Objective — Copy every line from the material below that holds "scene".

Given information —
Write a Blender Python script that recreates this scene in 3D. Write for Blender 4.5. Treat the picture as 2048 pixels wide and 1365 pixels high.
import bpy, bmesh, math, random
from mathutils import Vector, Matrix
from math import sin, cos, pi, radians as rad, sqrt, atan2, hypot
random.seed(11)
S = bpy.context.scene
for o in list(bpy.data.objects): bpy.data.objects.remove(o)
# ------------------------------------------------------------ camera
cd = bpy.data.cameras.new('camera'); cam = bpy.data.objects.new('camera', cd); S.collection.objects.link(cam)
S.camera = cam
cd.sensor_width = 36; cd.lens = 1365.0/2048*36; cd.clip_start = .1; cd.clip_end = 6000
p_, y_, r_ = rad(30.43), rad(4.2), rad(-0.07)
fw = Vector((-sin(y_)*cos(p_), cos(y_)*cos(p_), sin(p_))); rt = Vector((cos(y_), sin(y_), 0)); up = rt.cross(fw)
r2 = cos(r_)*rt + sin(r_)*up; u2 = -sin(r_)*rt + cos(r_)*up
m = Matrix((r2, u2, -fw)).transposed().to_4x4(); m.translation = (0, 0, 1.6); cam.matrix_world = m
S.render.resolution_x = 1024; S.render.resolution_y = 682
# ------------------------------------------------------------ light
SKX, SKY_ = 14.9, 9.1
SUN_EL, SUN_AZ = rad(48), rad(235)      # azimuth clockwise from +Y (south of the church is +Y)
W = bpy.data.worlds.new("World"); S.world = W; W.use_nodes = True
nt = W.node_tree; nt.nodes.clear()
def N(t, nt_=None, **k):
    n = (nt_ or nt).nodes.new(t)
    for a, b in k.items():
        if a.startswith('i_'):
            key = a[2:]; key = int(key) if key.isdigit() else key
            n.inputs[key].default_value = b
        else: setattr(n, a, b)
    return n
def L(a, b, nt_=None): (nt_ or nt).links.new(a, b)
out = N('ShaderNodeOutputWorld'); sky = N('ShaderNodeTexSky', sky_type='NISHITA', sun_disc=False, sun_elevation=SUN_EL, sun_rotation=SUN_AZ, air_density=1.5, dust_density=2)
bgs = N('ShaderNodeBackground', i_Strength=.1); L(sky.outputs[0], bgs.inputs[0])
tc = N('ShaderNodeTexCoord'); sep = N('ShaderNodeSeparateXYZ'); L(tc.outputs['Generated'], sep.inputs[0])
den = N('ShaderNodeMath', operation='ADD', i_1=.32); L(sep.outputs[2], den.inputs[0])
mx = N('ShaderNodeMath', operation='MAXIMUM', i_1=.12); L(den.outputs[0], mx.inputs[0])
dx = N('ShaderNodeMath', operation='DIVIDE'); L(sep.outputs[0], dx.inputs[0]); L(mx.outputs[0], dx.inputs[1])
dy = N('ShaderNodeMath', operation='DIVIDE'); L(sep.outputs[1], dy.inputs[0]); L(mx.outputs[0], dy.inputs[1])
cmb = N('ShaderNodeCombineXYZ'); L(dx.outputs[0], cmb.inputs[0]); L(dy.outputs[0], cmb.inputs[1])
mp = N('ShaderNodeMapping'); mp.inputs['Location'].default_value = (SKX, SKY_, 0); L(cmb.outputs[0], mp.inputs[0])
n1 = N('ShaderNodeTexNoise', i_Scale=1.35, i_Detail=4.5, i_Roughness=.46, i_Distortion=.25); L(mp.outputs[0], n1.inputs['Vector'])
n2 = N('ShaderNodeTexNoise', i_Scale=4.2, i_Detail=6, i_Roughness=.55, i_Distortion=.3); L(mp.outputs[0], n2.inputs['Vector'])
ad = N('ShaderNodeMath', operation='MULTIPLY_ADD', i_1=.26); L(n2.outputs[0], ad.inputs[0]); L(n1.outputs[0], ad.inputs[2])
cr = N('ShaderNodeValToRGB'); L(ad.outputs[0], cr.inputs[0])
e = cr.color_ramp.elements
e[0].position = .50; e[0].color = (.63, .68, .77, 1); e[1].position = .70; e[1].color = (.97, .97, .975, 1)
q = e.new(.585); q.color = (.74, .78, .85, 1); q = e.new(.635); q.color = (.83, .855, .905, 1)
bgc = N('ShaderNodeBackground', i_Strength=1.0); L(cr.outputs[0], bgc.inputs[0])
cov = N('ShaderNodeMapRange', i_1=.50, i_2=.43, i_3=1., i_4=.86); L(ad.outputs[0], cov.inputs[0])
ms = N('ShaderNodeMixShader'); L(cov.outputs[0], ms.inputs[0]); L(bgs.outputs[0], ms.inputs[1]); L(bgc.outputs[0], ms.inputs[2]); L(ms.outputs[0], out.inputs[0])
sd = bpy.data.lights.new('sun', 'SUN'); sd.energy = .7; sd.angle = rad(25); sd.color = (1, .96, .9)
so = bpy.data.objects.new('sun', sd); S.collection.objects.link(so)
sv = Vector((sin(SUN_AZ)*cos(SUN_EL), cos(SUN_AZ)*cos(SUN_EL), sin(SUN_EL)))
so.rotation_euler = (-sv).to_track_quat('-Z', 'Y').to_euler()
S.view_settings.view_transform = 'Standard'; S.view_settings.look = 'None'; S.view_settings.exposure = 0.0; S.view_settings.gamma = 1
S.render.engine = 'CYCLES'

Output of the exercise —
Write a Blender Python script that recreates this scene in 3D. Write for Blender 4.5. Treat the picture as 2048 pixels wide and 1365 pixels high.
S = bpy.context.scene